E se la Camera bruciasse il Senato sui tempi? Già giovedì prossimo, a Montecitorio, il Consiglio di giurisdizione presieduto dal pd Alberto Losacco potrebbe emettere la sua sentenza sui vitalizi, battendo clamorosamente Palazzo Madama e la sua Commissione contenziosa. E non perché alla Camera siano particolarmente veloci, visto che la delibera taglia-pensioni è stata approvata dall’Ufficio di presidenza ben tre mesi prima di quella del Senato. Ma perché nel regno di Roberto Fico, a differenza di quello di Maria Elisabetta Alberti Casellati, l’organo giudicante (oltre a Losacco ci sono la grillina Stefania Ascari e la leghista Silvia Covolo) ha esaminato l’enorme massa di ricorsi, circa 1.100, senza scatenare polemiche o sospetti di possibile connivenza.
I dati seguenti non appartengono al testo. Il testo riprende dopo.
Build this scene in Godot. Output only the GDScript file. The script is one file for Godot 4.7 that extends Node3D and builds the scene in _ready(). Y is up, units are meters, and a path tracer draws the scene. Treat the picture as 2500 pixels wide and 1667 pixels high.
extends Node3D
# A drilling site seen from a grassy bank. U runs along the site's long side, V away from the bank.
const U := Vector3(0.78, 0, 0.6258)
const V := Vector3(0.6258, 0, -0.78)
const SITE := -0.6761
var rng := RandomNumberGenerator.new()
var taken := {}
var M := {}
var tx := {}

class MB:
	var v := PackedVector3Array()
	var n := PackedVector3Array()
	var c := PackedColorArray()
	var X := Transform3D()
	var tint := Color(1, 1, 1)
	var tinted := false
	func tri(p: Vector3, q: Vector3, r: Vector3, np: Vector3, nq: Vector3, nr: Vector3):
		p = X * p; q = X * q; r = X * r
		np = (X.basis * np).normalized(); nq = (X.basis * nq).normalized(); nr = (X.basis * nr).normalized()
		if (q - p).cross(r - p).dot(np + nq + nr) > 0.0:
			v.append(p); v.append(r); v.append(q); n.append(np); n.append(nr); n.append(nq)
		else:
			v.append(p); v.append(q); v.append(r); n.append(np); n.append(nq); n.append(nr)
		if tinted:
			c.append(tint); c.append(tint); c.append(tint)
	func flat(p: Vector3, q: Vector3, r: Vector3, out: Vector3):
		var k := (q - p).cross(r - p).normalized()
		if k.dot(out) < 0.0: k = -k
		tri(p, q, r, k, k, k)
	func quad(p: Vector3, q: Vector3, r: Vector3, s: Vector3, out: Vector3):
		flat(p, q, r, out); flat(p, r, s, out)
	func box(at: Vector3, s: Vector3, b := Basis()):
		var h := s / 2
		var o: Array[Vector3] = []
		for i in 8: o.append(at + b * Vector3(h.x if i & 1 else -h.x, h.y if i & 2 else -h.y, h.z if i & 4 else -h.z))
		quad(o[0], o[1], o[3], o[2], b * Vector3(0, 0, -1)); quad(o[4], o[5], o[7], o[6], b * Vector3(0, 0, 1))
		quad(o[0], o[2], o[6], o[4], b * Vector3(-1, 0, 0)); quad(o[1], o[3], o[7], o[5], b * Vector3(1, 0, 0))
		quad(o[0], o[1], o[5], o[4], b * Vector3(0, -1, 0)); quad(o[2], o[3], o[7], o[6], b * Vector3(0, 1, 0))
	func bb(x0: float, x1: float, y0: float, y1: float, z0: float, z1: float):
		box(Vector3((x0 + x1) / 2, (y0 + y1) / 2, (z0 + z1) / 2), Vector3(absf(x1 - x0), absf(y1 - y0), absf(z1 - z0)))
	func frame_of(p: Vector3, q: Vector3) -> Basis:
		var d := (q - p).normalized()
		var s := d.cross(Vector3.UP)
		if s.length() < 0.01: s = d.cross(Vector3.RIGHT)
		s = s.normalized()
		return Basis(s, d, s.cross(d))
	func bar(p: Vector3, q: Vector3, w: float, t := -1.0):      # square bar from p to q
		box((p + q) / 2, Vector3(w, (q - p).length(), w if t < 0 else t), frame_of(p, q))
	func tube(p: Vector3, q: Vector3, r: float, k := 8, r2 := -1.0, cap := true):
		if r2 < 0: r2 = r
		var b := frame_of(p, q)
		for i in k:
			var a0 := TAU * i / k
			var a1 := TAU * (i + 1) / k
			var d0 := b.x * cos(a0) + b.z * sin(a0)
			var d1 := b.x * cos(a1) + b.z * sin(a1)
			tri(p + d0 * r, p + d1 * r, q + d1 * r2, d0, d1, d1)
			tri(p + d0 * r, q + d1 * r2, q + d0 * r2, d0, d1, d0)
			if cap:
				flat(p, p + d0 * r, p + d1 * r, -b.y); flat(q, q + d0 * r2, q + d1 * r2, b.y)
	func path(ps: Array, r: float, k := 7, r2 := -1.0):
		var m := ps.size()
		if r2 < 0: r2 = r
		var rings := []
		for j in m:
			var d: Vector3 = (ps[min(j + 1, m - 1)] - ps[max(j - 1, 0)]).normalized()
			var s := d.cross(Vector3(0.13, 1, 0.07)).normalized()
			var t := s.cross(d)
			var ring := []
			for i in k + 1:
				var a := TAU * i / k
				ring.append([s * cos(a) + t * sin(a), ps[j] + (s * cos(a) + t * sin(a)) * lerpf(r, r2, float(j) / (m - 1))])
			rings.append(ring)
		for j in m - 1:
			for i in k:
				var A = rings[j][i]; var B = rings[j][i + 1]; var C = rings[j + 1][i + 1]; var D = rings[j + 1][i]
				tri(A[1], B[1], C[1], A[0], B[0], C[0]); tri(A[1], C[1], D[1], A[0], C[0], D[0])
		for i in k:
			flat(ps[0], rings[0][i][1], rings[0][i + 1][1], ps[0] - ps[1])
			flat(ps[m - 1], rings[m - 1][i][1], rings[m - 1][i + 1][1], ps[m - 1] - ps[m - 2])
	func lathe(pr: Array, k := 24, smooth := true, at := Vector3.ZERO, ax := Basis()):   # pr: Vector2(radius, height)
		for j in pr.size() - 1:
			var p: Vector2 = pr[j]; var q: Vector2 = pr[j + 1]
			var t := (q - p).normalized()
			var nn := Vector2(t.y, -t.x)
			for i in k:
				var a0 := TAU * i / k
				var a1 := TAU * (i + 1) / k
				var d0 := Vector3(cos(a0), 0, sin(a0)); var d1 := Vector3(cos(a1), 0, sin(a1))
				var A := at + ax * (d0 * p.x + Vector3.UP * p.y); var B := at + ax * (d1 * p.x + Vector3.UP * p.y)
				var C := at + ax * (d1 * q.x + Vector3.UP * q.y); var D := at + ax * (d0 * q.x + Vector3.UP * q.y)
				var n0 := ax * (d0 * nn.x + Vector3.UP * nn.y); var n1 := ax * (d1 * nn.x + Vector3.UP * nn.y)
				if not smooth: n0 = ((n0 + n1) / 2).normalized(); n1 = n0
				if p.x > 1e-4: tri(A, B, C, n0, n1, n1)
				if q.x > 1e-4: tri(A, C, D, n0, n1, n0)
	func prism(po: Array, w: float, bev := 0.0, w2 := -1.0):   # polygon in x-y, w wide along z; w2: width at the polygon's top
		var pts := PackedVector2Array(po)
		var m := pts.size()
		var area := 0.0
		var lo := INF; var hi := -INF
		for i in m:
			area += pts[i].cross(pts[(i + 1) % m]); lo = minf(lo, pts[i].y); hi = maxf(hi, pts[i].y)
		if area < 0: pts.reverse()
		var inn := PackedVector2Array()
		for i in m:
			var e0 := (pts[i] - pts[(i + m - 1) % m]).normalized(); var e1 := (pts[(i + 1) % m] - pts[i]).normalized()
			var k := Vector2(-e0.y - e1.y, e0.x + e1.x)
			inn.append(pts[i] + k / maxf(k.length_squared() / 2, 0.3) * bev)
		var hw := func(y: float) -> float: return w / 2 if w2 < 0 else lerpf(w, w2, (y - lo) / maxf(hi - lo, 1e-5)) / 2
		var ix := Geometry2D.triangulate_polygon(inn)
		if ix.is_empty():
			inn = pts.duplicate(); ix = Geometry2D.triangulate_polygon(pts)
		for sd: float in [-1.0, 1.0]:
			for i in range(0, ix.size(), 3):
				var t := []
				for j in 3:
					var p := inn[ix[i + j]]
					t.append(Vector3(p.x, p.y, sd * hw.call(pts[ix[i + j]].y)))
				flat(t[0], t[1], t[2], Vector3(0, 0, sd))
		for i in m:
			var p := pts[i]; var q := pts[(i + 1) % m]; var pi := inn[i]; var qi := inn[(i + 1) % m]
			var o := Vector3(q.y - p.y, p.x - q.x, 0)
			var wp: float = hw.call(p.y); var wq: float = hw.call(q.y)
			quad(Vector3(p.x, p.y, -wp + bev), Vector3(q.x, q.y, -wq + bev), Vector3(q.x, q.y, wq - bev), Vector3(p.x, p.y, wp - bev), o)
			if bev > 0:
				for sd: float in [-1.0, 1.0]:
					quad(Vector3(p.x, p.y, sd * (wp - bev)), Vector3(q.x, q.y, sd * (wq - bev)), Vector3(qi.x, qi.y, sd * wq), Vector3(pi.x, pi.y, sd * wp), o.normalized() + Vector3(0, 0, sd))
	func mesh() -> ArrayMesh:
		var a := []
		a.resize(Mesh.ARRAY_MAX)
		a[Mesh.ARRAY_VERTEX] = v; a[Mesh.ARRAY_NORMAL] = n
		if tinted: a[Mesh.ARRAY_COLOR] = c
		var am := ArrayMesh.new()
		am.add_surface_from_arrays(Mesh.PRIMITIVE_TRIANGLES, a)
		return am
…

Al Senato, invece, ieri mattina persino il mite Gianluca Perilli, capogruppo dei 5 Stelle, era fuori dai gangheri: “Non si può andare avanti così”. No? “Per cancellare la macchia di una sentenza già scritta e i potenziali conflitti di interesse, il lavoro deve ripartire da zero con persone nuove”, ha dettato alle agenzie, dopo aver appreso dai giornali che i due membri non senatori, l’ex procuratore di Terni Cesare Martellino e l’ex presidente dell’unione camere penali di Frascati Alessandro Mattoni, avevano deciso di astenersi. Non solo: “La commissione deve ricominciare dalle fondamenta il suo lavoro istruttorio”. In realtà, due persone nuove la Casellati le ha già trovate. Oltretevere. Sono Giuseppe della Torre del Tempio di Sanguinetto e Giovanni Ballarani, storico rettore della Lumsa (Libera università di Maria SS. Assunta) il primo, il secondo docente di diritto privato alla Pontificia università lateranense, dove la stessa Casellati si è laureata in diritto canonico.
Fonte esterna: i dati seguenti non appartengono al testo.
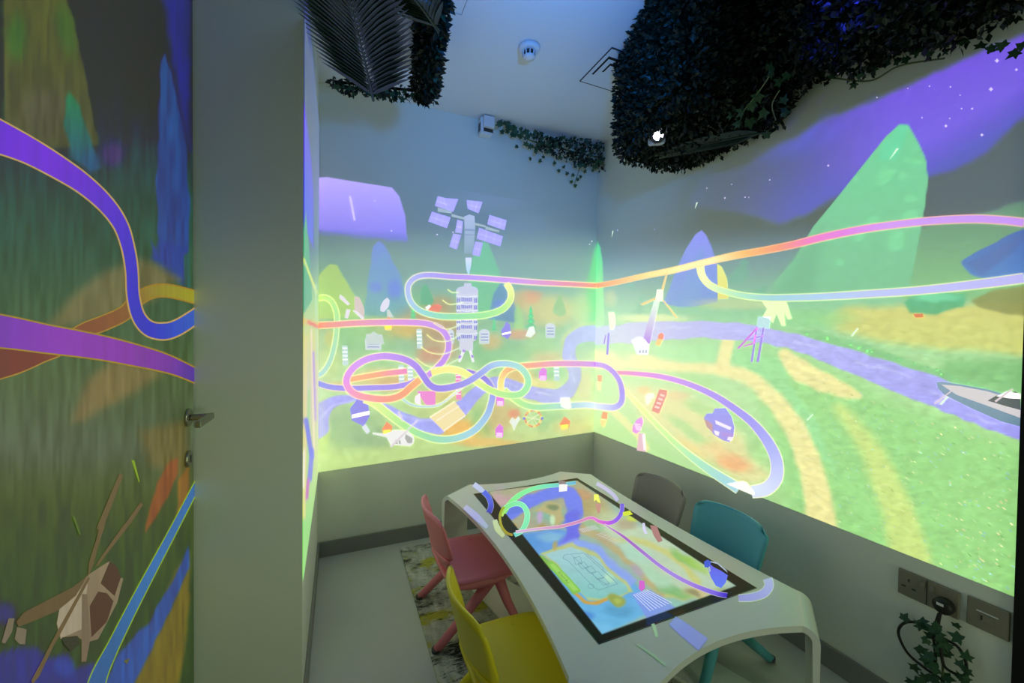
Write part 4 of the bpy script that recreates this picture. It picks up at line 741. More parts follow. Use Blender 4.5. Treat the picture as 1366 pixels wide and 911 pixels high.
# picture on the screen (shown image plus the projector's picture crossing it)
pic_t = tag(empty('screen_picture', (CX, CY, .4265)), 'colourful drawing game and track picture glowing on the table screen', 'screen picture')
def ft(u, v):
    x = SX0+.004+(SX1-SX0-.008)*u; y = SY0+.004+(SY1-SY0-.008)*v; return np.stack([x, y, np.full_like(x, .4258)], 1)
def paint_table(p):
    X, Y = p.x0, p.y0
    p.c[:] = (26, 34, 24); p.a[:] = 1
    p.blob(640, 668, 14, 10, (50, 48, 32), .8); p.blob(700, 648, 40, 6, (85, 72, 42), .8); p.blob(735, 770, 30, 22, (52, 40, 34), .6); p.blob(940, 800, 60, 14, (30, 66, 30), .8); p.blob(860, 690, 40, 30, (60, 80, 36), .7); p.blob(905, 822, 14, 8, (112, 82, 32), .8, -.35)
    p.poly([(862, 822), (882, 812), (902, 822), (880, 838), (862, 842)], (20, 78, 168), 4, .95); p.blob(755, 780, 10, 6, (66, 22, 30), .6); p.blob(930, 770, 30, 12, (44, 72, 36), .6)
    act = [(651, 655.5), (770, 641), (982, 781.5), (803, 846)]; d = p.sdf(act, True); m = 1-sstep(-1, 1, d)
    q = Paint(X, Y, 5); q.c[:] = (150, 180, 165); q.a[:] = 1
    q.poly([(640, 640), (780, 640), (800, 700), (700, 710), (650, 680)], (165, 165, 135), 8)
    q.blob(690, 672, 18, 12, (185, 160, 150), .8); q.blob(668, 668, 14, 10, (205, 160, 180), .6); q.blob(790, 672, 28, 16, (175, 160, 105), .9, .5); q.blob(775, 660, 16, 8, (195, 145, 105), .7); q.blob(820, 700, 34, 16, (195, 205, 155), .8, .5)
    q.stroke([(675, 690), (700, 672), (730, 658), (755, 655), (766, 670), (768, 690), (758, 700)], [12, 16, 18, 18, 20, 18, 14], (110, 125, 235), 5); q.stroke([(655, 690), (680, 680), (700, 676)], [10, 12, 10], (95, 120, 225), 4)
    q.blob(735, 685, 26, 14, (130, 185, 160), .8); q.poly([(712, 682), (735, 668), (748, 672), (754, 690), (745, 700), (735, 688), (722, 684)], (190, 175, 115), 5, .9); q.blob(738, 676, 8, 5, (120, 135, 95), .9); q.blob(721, 690, 5, 8, (190, 165, 205), .9); q.blob(739, 693, 4, 7, (205, 240, 195), .8)
    q.blob(722, 703, 8, 5, (170, 150, 90), .9); q.blob(685, 700, 6, 4, (195, 155, 70), .9)
    # blue water of the game
    q.poly([(690, 712), (745, 704), (768, 716), (800, 735), (860, 790), (880, 812), (803, 846), (760, 800), (720, 755)], (96, 150, 222), 8, 1, col2=(105, 185, 225))
    q.blob(710, 722, 22, 10, (85, 150, 215), .8); q.blob(735, 716, 18, 7, (140, 195, 215), .7); q.blob(755, 725, 10, 10, (110, 120, 225), .9); q.stroke([(765, 690), (765, 710), (758, 728)], [20, 20, 14], (105, 110, 228), 5)
    q.poly([(770, 716), (800, 730), (850, 775), (840, 785), (790, 740), (745, 728)], (140, 165, 238), 6, .9); q.blob(790, 845, 30, 16, (120, 190, 232), .8); q.blob(825, 815, 22, 8, (85, 155, 195), .8); q.blob(780, 822, 14, 8, (75, 135, 215), .8)
    # game board
    q.poly([(722, 738), (765, 722), (790, 735), (835, 775), (845, 790), (805, 802), (785, 800), (760, 775)], (190, 200, 120), 4, .9, sharp=False)
    q.poly([(728, 740), (765, 728), (792, 742), (836, 782), (838, 790), (802, 799), (782, 796), (760, 770)], (165, 205, 210), 3, 1, col2=(130, 195, 190))
    q.stroke([(722, 742), (730, 750), (740, 760), (752, 774), (765, 789)], [4, 6, 9, 9, 8], (130, 185, 80), 2.5); q.stroke([(768, 793), (778, 801), (790, 804), (808, 801)], [5, 5, 4, 4], (200, 160, 80), 2); q.blob(822, 800, 14, 8, (150, 165, 80), 1, .25, .3); q.blob(824, 800, 6, 4, (170, 190, 90), .9)
    q.blob(813, 770, 6, 8, (190, 235, 190), .7, -.5); q.blob(742, 728, 4, 8, (185, 165, 90), .8)
    # right half: pale green fields, tan borders
    q.poly([(820, 690), (870, 705), (975, 780), (935, 800), (880, 790), (830, 735), (795, 712)], (190, 212, 180), 12, .85); q.stroke([(805, 715), (830, 722), (860, 722), (900, 745), (930, 775), (920, 795), (890, 795)], [5, 7, 8, 8, 9, 9, 8], (202, 200, 110), 7, .75)
    q.stroke([(780, 705), (810, 725), (840, 752), (870, 780), (885, 795)], [14, 8, 8, 8, 6], (190, 170, 115), 6, .8); q.blob(850, 762, 12, 6, (170, 165, 195), .7, .7); q.blob(905, 790, 30, 8, (120, 180, 110), .8, .2); q.blob(900, 805, 16, 7, (140, 195, 180), .8); q.blob(930, 790, 20, 9, (205, 185, 130), .8, .3); q.blob(925, 790, 12, 5, (130, 130, 95), .7, .5)
    q.blob(805, 718, 14, 10, (175, 165, 130), .7, .5); q.blob(910, 745, 20, 6, (130, 185, 100), .8, .6); q.blob(925, 752, 26, 5, (155, 200, 80), .7, .6); q.blob(850, 738, 26, 12, (165, 215, 195), .7, .6); q.blob(877, 770, 26, 8, (165, 215, 180), .7, .6)
    q.poly([(843, 793), (868, 787), (905, 812), (862, 824)], (125, 150, 230), 4, .9); q.blob(845, 690, 10, 6, (210, 225, 60), .8); q.blob(790, 700, 20, 6, (150, 195, 150), .7, .6); q.blob(850, 683, 12, 5, (185, 160, 110), .8, .4)
    q.blob(960, 790, 16, 6, (160, 180, 110), .6); q.blob(835, 700, 16, 8, (165, 130, 100), .5)
    p.c = p.c*.42; p.mix(m, q.c*.97, 1.0)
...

Due figure non di secondo piano. Anzi. Il conte della Torre appartiene a una nobile famiglia (di origine padovana, come la Casellati) da sempre fedelissima al Vaticano, tanto che il nonno ha diretto l’Osservatore Romano per quarant’anni e il fratello, Raimondo, è stato eletto nel 2018 ottantesimo principe e gran maestro del Sovrano militare ordine di Malta, con la mission di placare i conflitti con la Santa sede. Lo stesso professore ha ricoperto, e tuttora ricopre, incarichi prestigiosi sotto il Cupolone. Papa Woytila lo ha voluto rettore della Lumsa nel 1991 (e lo è stato fino al 2014) nonché membro del consiglio d’amministrazione dell’ospedale Bambino Gesù, dove siede ininterrottamente dal 1993, mentre Benedetto XVI nel 2010 lo ha chiamato nel consiglio direttivo dell’Aif, l’Autorità di Informazione Finanziaria. Soprattutto, della Torre è stato presidente del tribunale vaticano dal 1997 fino allo scorso anno quando, ormai 75enne, Papa Bergoglio ha chiamato a succedergli Giuseppe Pignatone, l’ex capo della procura di Roma. Tanto per dire l’importanza.
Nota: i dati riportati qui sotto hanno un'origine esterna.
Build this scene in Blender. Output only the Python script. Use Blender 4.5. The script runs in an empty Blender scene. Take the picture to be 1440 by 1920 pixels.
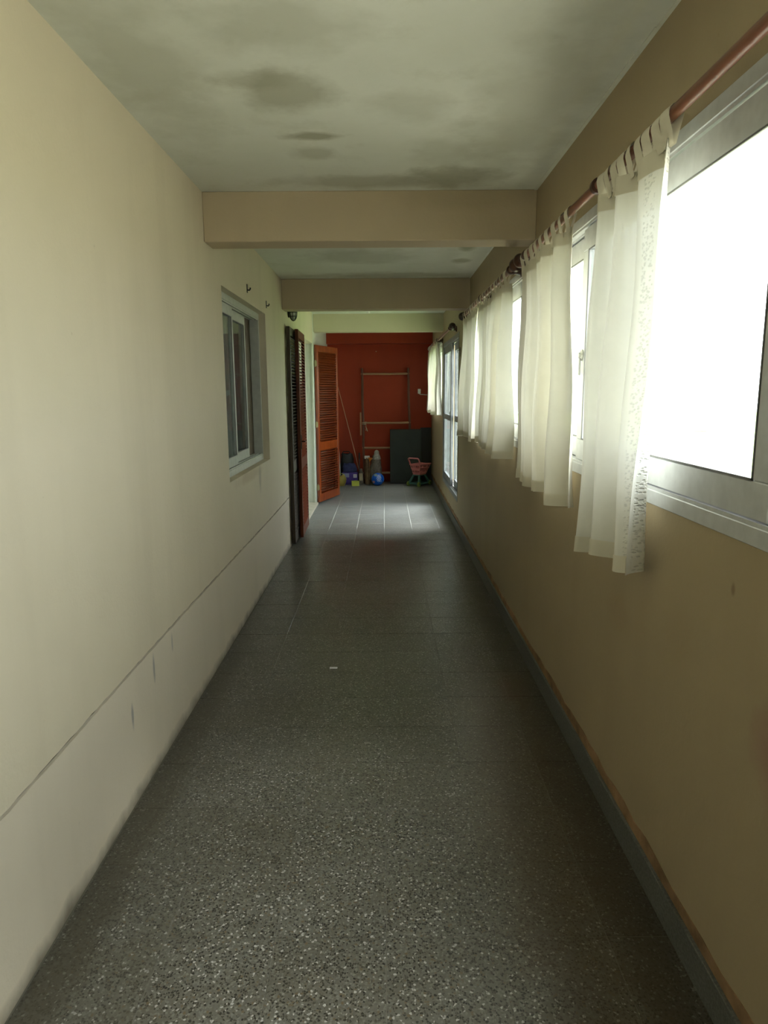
import bpy, math, random
from mathutils import Vector, Matrix
random.seed(7)
PI = math.pi
S = bpy.context.scene
COL = S.collection

# ------------------------------------------------------------------ camera
F, PITCH, YAW, ROLL = 1293.0, .1723, -.0011, .007
CAMZ = 1.6
cd = bpy.data.cameras.new('camera'); cam = bpy.data.objects.new('camera', cd); COL.objects.link(cam)
d = Vector((math.sin(YAW)*math.cos(PITCH), math.cos(YAW)*math.cos(PITCH), -math.sin(PITCH)))
rt = Vector((math.cos(YAW), -math.sin(YAW), 0)); up = rt.cross(d)
rt2 = rt*math.cos(ROLL)-up*math.sin(ROLL); up2 = up*math.cos(ROLL)+rt*math.sin(ROLL)
m = Matrix((rt2, up2, -d)).transposed().to_4x4(); m.translation = Vector((0, 0, CAMZ))
cam.matrix_world = m
cd.sensor_fit = 'VERTICAL'; cd.sensor_height = 24.0; cd.lens = F/1920*24.0; cd.clip_start = .02; cd.clip_end = 300
S.camera = cam

# ------------------------------------------------------------------ sky + exposure
w = bpy.data.worlds.new('overcast_sky'); S.world = w; w.use_nodes = True
bg = w.node_tree.nodes['Background']
bg.inputs[0].default_value = (.96, .98, 1.0, 1); bg.inputs[1].default_value = 7.8
sl = bpy.data.lights.new('hazy_sun', 'SUN'); sl.energy = 12.0; sl.angle = math.radians(32); sl.color = (1.0, .97, .92)
so_ = bpy.data.objects.new('hazy_sun', sl); COL.objects.link(so_); so_.location = (8, 4, 12)
so_.rotation_euler = Vector((math.cos(math.radians(60)), .12, math.sin(math.radians(60)))).to_track_quat('Z', 'Y').to_euler()
S.view_settings.view_transform = 'Standard'; S.view_settings.look = 'None'
S.view_settings.exposure = 0.04; S.view_settings.gamma = 1.0; S.view_settings.use_curve_mapping = False

# ------------------------------------------------------------------ room dimensions (metres)
XL, XR, ZC, YE, YB = -.99, .846, 2.686, 12.42, -3.0
WT = .2

# ------------------------------------------------------------------ mesh builder
class MB:
    def __init__(s, off=(0, 0, 0)):
        s.v = []; s.f = []; s.off = Vector(off); s.uv = None
    def add(s, vs, fs):
        n = len(s.v); s.v += [Vector(p)-s.off for p in vs]; s.f += [tuple(i+n for i in f) for f in fs]; return s
    def box(s, a, b, bev=0.0):
        x0, y0, z0 = [min(p, q) for p, q in zip(a, b)]; x1, y1, z1 = [max(p, q) for p, q in zip(a, b)]
        if bev <= 0:
            vs = [(x0,y0,z0),(x1,y0,z0),(x1,y1,z0),(x0,y1,z0),(x0,y0,z1),(x1,y0,z1),(x1,y1,z1),(x0,y1,z1)]
            return s.add(vs, [(0,3,2,1),(4,5,6,7),(0,1,5,4),(1,2,6,5),(2,3,7,6),(3,0,4,7)])
        c = bev; X = (x0, x1); Y = (y0, y1); Z = (z0, z1); vs = []; idx = {}
        for i in (0, 1):
            for j in (0, 1):
                for k in (0, 1):
                    sx, sy, sz = (c, -c)[i], (c, -c)[j], (c, -c)[k]
                    for ax in range(3):
                        p = [X[i]+sx, Y[j]+sy, Z[k]+sz]; p[ax] -= (sx, sy, sz)[ax]
                        idx[i, j, k, ax] = len(vs); vs.append(tuple(p))
        fs = []
        for ax in range(3):
            o = [a_ for a_ in range(3) if a_ != ax]
            for e in (0, 1):
                q = []
                for (u, w_) in ((0,0),(1,0),(1,1),(0,1)):
                    t = [0,0,0]; t[ax] = e; t[o[0]] = u; t[o[1]] = w_
                    q.append(idx[t[0], t[1], t[2], ax])
                fs.append(tuple(q))
            for u in (0, 1):
                for w_ in (0, 1):
                    q = []
                    for e, a2 in ((0, o[0]), (1, o[0]), (1, o[1]), (0, o[1])):
                        t = [0,0,0]; t[ax] = e; t[o[0]] = u; t[o[1]] = w_
                        q.append(idx[t[0], t[1], t[2], a2])
                    fs.append(tuple(q))
        for i in (0, 1):
            for j in (0, 1):
                for k in (0, 1):
                    fs.append((idx[i,j,k,0], idx[i,j,k,1], idx[i,j,k,2]))
        return s.add(vs, fs)
    def tube(s, pts, r, n=8, cap=True, r2=None):
        pts = [Vector(p) for p in pts]; vs = []; fs = []; m_ = len(pts)
        rs = [r]*m_ if not isinstance(r, (list, tuple)) else r
        t = (pts[1]-pts[0]).normalized()
        a = t.cross(Vector((0,0,1)));
        if a.length < .1: a = t.cross(Vector((0,1,0)))
        a.normalize()
        for i, p in enumerate(pts):
            t = (pts[min(i+1, m_-1)]-pts[max(i-1, 0)]).normalized()
            a = (a-t*a.dot(t)).normalized(); b = t.cross(a)
            for k in range(n):
                q = 2*PI*k/n; vs.append(p+(a*math.cos(q)+b*math.sin(q))*rs[i])
        for i in range(m_-1):
            for k in range(n):
                k2 = (k+1) % n; fs.append((i*n+k, i*n+k2, (i+1)*n+k2, (i+1)*n+k))
        if cap: fs.append(tuple(range(n))[::-1]); fs.append(tuple((m_-1)*n+k for k in range(n)))
        return s.add(vs, fs)
    def lathe(s, p0, axis, prof, n=16):      # prof: list of (distance along the axis, radius)
        ax = Vector(axis).normalized(); p0 = Vector(p0)
        return s.tube2([p0+ax*q[0] for q in prof], [max(q[1], 1e-4) for q in prof], ax, n)
    def tube2(s, pts, rs, ax, n):
        a = ax.cross(Vector((0,0,1)))
        if a.length < .1: a = ax.cross(Vector((0,1,0)))
        a.normalize(); b = ax.cross(a); vs = []; fs = []
        for p, r in zip(pts, rs):
            for k in range(n):
                q = 2*PI*k/n; vs.append(p+(a*math.cos(q)+b*math.sin(q))*r)
        for i in range(len(pts)-1):
            for k in range(n):
                k2 = (k+1) % n; fs.append((i*n+k, i*n+k2, (i+1)*n+k2, (i+1)*n+k))
        fs.append(tuple(range(n))[::-1]); fs.append(tuple((len(pts)-1)*n+k for k in range(n)))
        return s.add(vs, fs)
    def blob(s, c, r, n=12, jit=.0, seed=0, squash=None):   # lumpy closed body
        rg = random.Random(seed); c = Vector(c); vs = []; fs = []; m_ = n//2+1
        ph = [rg.uniform(0, 6.28) for _ in range(6)]
        for i in range(m_+1):
            th = PI*i/m_
            for k in range(n):
                q = 2*PI*k/n
                j = 1+jit*(math.sin(3*q+ph[0]+2*th)*.5+math.sin(5*q+ph[1]-3*th)*.3+math.sin(4*th+ph[2]+q)*.4)
                p = Vector((math.sin(th)*math.cos(q)*r[0], math.sin(th)*math.sin(q)*r[1], math.cos(th)*r[2]))*j
                if squash: p = squash(p)
                vs.append(c+p)
        for i in range(m_):
            for k in range(n):
                k2 = (k+1) % n; fs.append((i*n+k, (i+1)*n+k, (i+1)*n+k2, i*n+k2))
        return s.add(vs, fs)
    def prism(s, poly, x0, x1):              # polygon in the (y, z) plane pushed from x0 to x1
        n = len(poly)
        vs = [(x0, y, z) for y, z in poly]+[(x1, y, z) for y, z in poly]
        fs = [tuple(range(n)), tuple(range(n, 2*n))[::-1]]+[(i, i+n, (i+1) % n+n, (i+1) % n) for i in range(n)]
        return s.add(vs, fs)

def mesh(name, mb, mat, smooth=False):
    me = bpy.data.meshes.new(name); me.from_pydata([tuple(p) for p in mb.v], [], mb.f); me.update()
    if mb.uv:
        L = me.uv_layers.new(name='UVMap')
        for lp in me.loops: L.data[lp.index].uv = mb.uv[lp.vertex_index]
    import bmesh
    b = bmesh.new(); b.from_mesh(me); bmesh.ops.recalc_face_normals(b, faces=b.faces); b.to_mesh(me); b.free()
    if smooth:
        me.polygons.foreach_set('use_smooth', [True]*len(me.polygons))
        if smooth == 'auto': me.set_sharp_from_angle(angle=math.radians(40))
    if mat: me.materials.append(mat)
    return me
def put(name, me, parent=None, loc=(0,0,0), rot=(0,0,0)):
    o = bpy.data.objects.new(name, me); COL.objects.link(o); o.location = loc; o.rotation_euler = rot
    if parent: o.parent = parent
    return o
def obj(name, mb, mat, parent=None, loc=(0,0,0), rot=(0,0,0), smooth=False):
    return put(name, mesh(name, mb, mat, smooth), parent, loc, rot)
def tag(o, label=None, cat=None, group=None, kind=None):
    if label: o['label'] = label
    if cat: o['category'] = cat
    if group: o['group'] = group
    if kind: o['kind'] = kind
    return o
def empty(name, loc, label=None, cat=None, group=None, kind=None, rot=(0,0,0)):
    o = bpy.data.objects.new(name, None); COL.objects.link(o); o.location = loc; o.rotation_euler = rot
    o.empty_display_size = .1
    return tag(o, label, cat, group, kind)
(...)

Grande stupore ha perciò suscitato, sulle due sponde del Tevere, la notizia che della Torre abbia accettato, insieme a Ballarani (già membro, su chiamata di Enrico Costa, dell’Osservatorio nazionale sull’infanzia e l’adolescenza durante il governo Renzi), il ben più modesto ruolo di supplente della Contenziosa al Senato. Ma vista l’abilità con cui in Vaticano ha concluso l’imbarazzante processo Vatileaks 2, dichiarando il non luogo a procedere per Gianluigi Nuzzi e Emiliano Fittipaldi, sospendendo la condanna per Francesca Chaoqui e mandando in carcere il solo monsignor Lucio Ángel Vallejo Balda (graziato dopo non molto), forse la presidente del Senato spera che un analogo miracolo la faccia uscire dagli imbarazzi in cui è finita la sua commissione. Soccorso vaticano ai vitalizi, chi l’avrebbe mai detto.